Come il venditore di frutta tunisino che con il suo sacrificio diede inizio alle intifade arabe di cui quella siriana è solo l’ultimo (per ora) più cruento episodio, anche Kofi Annan si «immola» simbolicamente per smuovere i due fronti affinché trovino un punto di intesa.
Anche se formalmente è a loro che muove le critiche più dure, gli interlocutori cui si rivolge non sono Assad e i ribelli, i duellanti di questa tragedia sempre più grandguignolesca, ma i loro padrini internazionali: Russia e Cina da un lato e le potenze occidentali dall’altro. È al Consiglio di Sicurezza, oltre che al Segretario Generale Ban Ki-moon che Kofi Annan risponde, del resto, e ha visto troppe crisi internazionali quando era lui a occupare lo scranno più alto del Palazzo di Vetro per non sapere che il gioco dei veti incrociati e del rimpiattino condito da accuse reciproche può durare in eterno. Bosnia docet. Con la scelta di queste plateali dimissioni, da inviato speciale dell’Onu in Siria, Kofi Annan invia due messaggi distinti. Alla Russia (e alla Cina) manda a dire che continuare a ragionare come se il mondo fosse tornato all’800, in cui il principio di sovranità e il suo corollario della non ingerenza regnavano incontrastati, è una pura follia: che la storia forse condannerà ma che il futuro farà probabilmente pagare a chi vi si abbarbica. Agli occidentali lancia una corposa accusa di ipocrisia: ma come, fino a ieri Assad non era un capo di Stato decisivo per la stabilità del Levante? Chissà, forse rivive le stesse sensazioni che precedettero l’inizio della guerra contro Saddam Hussein nel 2003: un pezzo da galera, senza dubbio, eppure per molto tempo blandito e corteggiato dalle potenze occidentali.

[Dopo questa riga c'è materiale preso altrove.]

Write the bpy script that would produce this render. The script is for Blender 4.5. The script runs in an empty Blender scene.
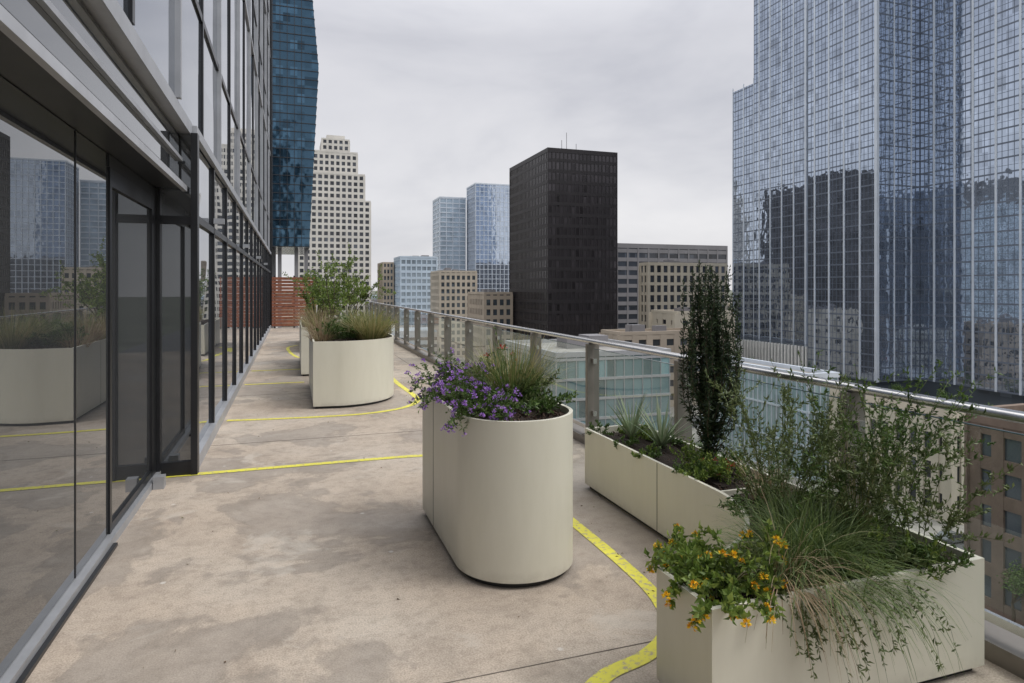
import bpy, math, random
from mathutils import Vector, noise
random.seed(7)
R=random.random
def U(a,b): return a+(b-a)*random.random()
sc=bpy.context.scene

# ------------------------------------------------------------------ materials
def newmat(name):
    m=bpy.data.materials.new(name); m.use_nodes=True
    nt=m.node_tree; b=nt.nodes["Principled BSDF"]
    return m,nt,b
def N(nt,t,**k):
    n=nt.nodes.new(t)
    for a,v in k.items(): setattr(n,a,v)
    return n
def ramp(nt,src,stops):
    r=N(nt,"ShaderNodeValToRGB"); cr=r.color_ramp
    while len(cr.elements)<len(stops): cr.elements.new(0.5)
    for e,(p,c) in zip(cr.elements,stops):
        e.position=p; e.color=(c[0],c[1],c[2],1)
    nt.links.new(src,r.inputs[0]); return r.outputs[0]
def noisefac(nt,scale,detail=4,rough=0.6,vec=None,dist=0.0):
    n=N(nt,"ShaderNodeTexNoise"); n.inputs["Scale"].default_value=scale
    n.inputs["Detail"].default_value=detail; n.inputs["Roughness"].default_value=rough
    n.inputs["Distortion"].default_value=dist
    if vec is None:
        g=N(nt,"ShaderNodeNewGeometry"); vec=g.outputs["Position"]
    nt.links.new(vec,n.inputs["Vector"]); return n.outputs["Fac"]
def mix(nt,a,b,fac,mode='MIX'):
    m=N(nt,"ShaderNodeMix",data_type='RGBA',blend_type=mode)
    for v,i in ((fac,0),(a,6),(b,7)):
        if isinstance(v,(int,float)): m.inputs[i].default_value=v
        elif isinstance(v,tuple): m.inputs[i].default_value=(v[0],v[1],v[2],1)
        else: nt.links.new(v,m.inputs[i])
    return m.outputs[2]
def bump(nt,b,h,strength,dist):
    n=N(nt,"ShaderNodeBump"); n.inputs["Strength"].default_value=strength; n.inputs["Distance"].default_value=dist
    nt.links.new(h,n.inputs["Height"]); nt.links.new(n.outputs[0],b.inputs["Normal"])
def plain(name,col,rough=0.6,metal=0.0,var=0.15,scale=3.0):
    m,nt,b=newmat(name)
    f=noisefac(nt,scale,3)
    c=ramp(nt,f,[(0.3,tuple(x*(1-var) for x in col)),(0.7,tuple(min(1,x*(1+var)) for x in col))])
    nt.links.new(c,b.inputs["Base Color"]); b.inputs["Roughness"].default_value=rough; b.inputs["Metallic"].default_value=metal
    return m
def glassmat(name,col,metal=0.5,rough=0.06,cell=(1.5,1.5,4.0),lo=0.6,hi=1.3,wob=0.0,ior=1.6):
    m,nt,b=newmat(name)
    g=N(nt,"ShaderNodeNewGeometry")
    ad=N(nt,"ShaderNodeVectorMath",operation='ADD'); ad.inputs[1].default_value=(0.377,0.413,0.291)
    nt.links.new(g.outputs["Position"],ad.inputs[0])
    sn=N(nt,"ShaderNodeVectorMath",operation='SNAP'); sn.inputs[1].default_value=cell
    nt.links.new(ad.outputs[0],sn.inputs[0])
    w=N(nt,"ShaderNodeTexWhiteNoise",noise_dimensions='3D'); nt.links.new(sn.outputs[0],w.inputs[0])
    c=ramp(nt,w.outputs["Value"],[(0,tuple(x*lo for x in col)),(0.25,col),(0.8,col),(1.0,tuple(min(1,x*hi) for x in col))])
    nt.links.new(c,b.inputs["Base Color"]); b.inputs["Metallic"].default_value=metal
    b.inputs["Roughness"].default_value=rough; b.inputs["IOR"].default_value=ior
    if wob>0:
        n1=N(nt,"ShaderNodeVectorMath",operation='SUBTRACT'); nt.links.new(w.outputs["Color"],n1.inputs[0]); n1.inputs[1].default_value=(.5,.5,.5)
        n2=N(nt,"ShaderNodeVectorMath",operation='SCALE'); nt.links.new(n1.outputs[0],n2.inputs[0]); n2.inputs[3].default_value=wob
        bp=N(nt,"ShaderNodeBump"); bp.inputs["Strength"].default_value=min(1,wob*6); bp.inputs["Distance"].default_value=.5
        nt.links.new(noisefac(nt,0.45,1,0.5),bp.inputs["Height"])
        n3=N(nt,"ShaderNodeVectorMath",operation='ADD'); nt.links.new(bp.outputs[0],n3.inputs[0]); nt.links.new(n2.outputs[0],n3.inputs[1])
        n4=N(nt,"ShaderNodeVectorMath",operation='NORMALIZE'); nt.links.new(n3.outputs[0],n4.inputs[0])
        nt.links.new(n4.outputs[0],b.inputs["Normal"])
    return m

def concrete_floor():
    m,nt,b=newmat("terrace_concrete")
    f1=noisefac(nt,0.45,5,0.6); f2=noisefac(nt,2.6,7,0.72); f3=noisefac(nt,120,3,0.65); f4=noisefac(nt,0.62,7,0.60,dist=.35); f5=noisefac(nt,14,5,0.7); f6=noisefac(nt,1.3,7,0.66,dist=.6)
    c=ramp(nt,f1,[(0.32,(0.40,0.325,0.255)),(0.5,(0.47,0.395,0.32)),(0.68,(0.53,0.465,0.39))])
    c=mix(nt,c,ramp(nt,f2,[(0.30,(0.68,0.67,0.66)),(0.5,(1,1,1)),(0.72,(1.14,1.13,1.11))]),0.75,'MULTIPLY')
    c=mix(nt,c,ramp(nt,f5,[(0.33,(0.74,0.73,0.72)),(0.5,(1,1,1)),(0.7,(1.08,1.08,1.08))]),0.7,'MULTIPLY')
    c=mix(nt,c,ramp(nt,f3,[(0.3,(0.55,0.55,0.55)),(0.6,(1.14,1.14,1.14))]),0.75,'MULTIPLY')
    st=ramp(nt,f4,[(0.50,(0,0,0)),(0.545,(1,1,1)),(0.75,(.75,.75,.75))])
    c=mix(nt,c,(0.245,0.22,0.195),mix(nt,(0,0,0),st,0.42))
    ed=ramp(nt,f4,[(0.500,(0,0,0)),(0.520,(1,1,1)),(0.550,(0,0,0))])
    c=mix(nt,c,(0.14,0.12,0.10),mix(nt,(0,0,0),ed,0.30))
    s2=ramp(nt,f6,[(0.55,(0,0,0)),(0.64,(1,1,1))])
    c=mix(nt,c,(0.20,0.165,0.13),mix(nt,(0,0,0),s2,0.36))
    s3=ramp(nt,f6,[(0.33,(1,1,1)),(0.41,(0,0,0))])
    c=mix(nt,c,(0.60,0.55,0.48),mix(nt,(0,0,0),s3,0.42))
    v=N(nt,"ShaderNodeTexVoronoi"); v.inputs["Scale"].default_value=2.3
    g=N(nt,"ShaderNodeNewGeometry"); nt.links.new(g.outputs["Position"],v.inputs["Vector"])
    sp=ramp(nt,v.outputs["Distance"],[(0.02,(1,1,1)),(0.045,(0,0,0))])
    c=mix(nt,c,(0.70,0.68,0.64),mix(nt,(0,0,0),sp,0.55))
    nt.links.new(c,b.inputs["Base Color"])
    rr=ramp(nt,f4,[(0.49,(0.85,)*3),(0.62,(0.5,)*3)]); nt.links.new(rr,b.inputs["Roughness"])
    bump(nt,b,f3,0.35,0.004)
    return m
M={}
M['floor']=concrete_floor()
def stripe():
    m,nt,b=newmat("yellow_line_paint")
    f=noisefac(nt,26,6,0.75); f2=noisefac(nt,3,4,.6)
    y=ramp(nt,f2,[(0.3,(0.66,0.60,0.07)),(0.7,(0.80,0.75,0.07))])
    c=mix(nt,(0.40,0.34,0.24),y,ramp(nt,f,[(0.38,(0,0,0)),(0.48,(1,1,1))]))
    nt.links.new(c,b.inputs["Base Color"]); b.inputs["Roughness"].default_value=0.6; return m
M['stripe']=stripe()
def cream():
    m,nt,b=newmat("planter_cream_coating")
    g=N(nt,"ShaderNodeNewGeometry"); s=N(nt,"ShaderNodeSeparateXYZ"); nt.links.new(g.outputs["Position"],s.inputs[0])
    mp=N(nt,"ShaderNodeMapping"); mp.inputs["Scale"].default_value=(7,7,1.6); nt.links.new(g.outputs["Position"],mp.inputs[0])
    f=noisefac(nt,1.0,5,0.7,vec=mp.outputs[0])
    c=ramp(nt,f,[(0.3,(0.655,0.63,0.525)),(0.6,(0.69,0.665,0.56))])
    f2=noisefac(nt,7,5,.7)
    d=ramp(nt,s.outputs[2],[(0.0,(1,1,1)),(0.10,(0,0,0))])
    c=mix(nt,c,(0.34,0.30,0.24),mix(nt,(0,0,0),mix(nt,d,ramp(nt,f2,[(.35,(0,0,0)),(.65,(1,1,1))]),1.0,'MULTIPLY'),0.75))
    nt.links.new(c,b.inputs["Base Color"]); b.inputs["Roughness"].default_value=0.42
    return m
M['cream']=cream()
M['seam']=plain("seam_dark",(0.13,0.12,0.10),0.8)
M['joint']=plain("joint_sealant",(0.14,0.12,0.10),0.9,var=.4,scale=5)
def soil():
    m,nt,b=newmat("planter_soil"); f=noisefac(nt,45,6,0.75)
    c=ramp(nt,f,[(0.3,(0.012,0.008,0.006)),(0.55,(0.042,0.028,0.02)),(0.8,(0.11,0.075,0.055))])
    nt.links.new(c,b.inputs["Base Color"]); b.inputs["Roughness"].default_value=0.95
    bump(nt,b,f,0.9,0.02); return m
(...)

La soluzione diplomatica riceve dunque un fiero colpo. Eppure non c’è alle viste nulla di meno probabile di un intervento militare sotto l’egida dell’Onu. Sia Assad sia i ribelli sono ancora convinti di poter regolare per conto proprio la vicenda. E il fatto, tragico, è che hanno ragione. E comunque a nessuno dei contendenti può interessare uno stallo garantito da una forza di interposizione. Lo scenario che si profilerebbe di fronte all’invio di truppe nell’area sarebbe da incubo, con la guerra che si svolge casa per casa a Damasco come ad Aleppo, ad Hama… qualcosa che ricorderebbe molto di più la battaglia per Falluja, nel triangolo sunnita iracheno, che l’intervento in Kosovo o in Libia. Oltretutto, un qualunque intervento esterno non farebbe che accelerare la «cattiva internazionalizzazione» del conflitto, quel contagio che già ora si fatica a tenere a freno. A Tripoli, nel Libano settentrionale, sciiti e sunniti locali si stanno sparando addosso da settimane, mentre si fanno insistenti le voci di un coinvolgimento delle milizie di Hezbollah negli scontri in Siria e il loro capo Nasrallah rilascia dichiarazioni dissennate. Nel frattempo le frontiere turca e giordana hanno già registrato i primi morti, l’Iran ha formalmente dichiarato che non consentirà che la Siria sia occupata da forze straniere e Israele ha il dito poggiato sempre più nervosamente sul grilletto. Insomma, 17.000 morti in 17 mesi sono un numero enorme, ma un intervento esterno rischia di farne raddoppiare il numero in poche settimane.
Quel poco che si può fare è lavorare affinché le defezioni dei vertici del regime aumentino fino al punto da provocarne la caduta o per lo meno la fuga di Assad. Ma le fucilazioni dei sostenitori del rais ad opera dei ribelli (le cui immagini han fatto il giro del mondo in questi giorni) non incoraggiano certo i quadri intermedi a seguire l’esempio degli alti papaveri. La cosa certa è che, avanti di questo passo, la Siria cesserà presto di esistere e non è neppure detto che non si possa arrivare a una situazione di endemica «guerra civile a bassa intensità» con la spartizione di fatto del Paese in diversi potentati resi religiosamente omogenei con la violenza, come accadde in certe fasi della lunga guerra civile libanese. Si dovesse malauguratamente giungere a un simile esito, le grandi potenze potrebbero decidersi a operare uno sforzo congiunto pur di mettere in sicurezza l’arsenale non convenzionale siriano: distruggendolo, recuperandolo, comprandolo… e non sarebbe comunque né facile né indolore.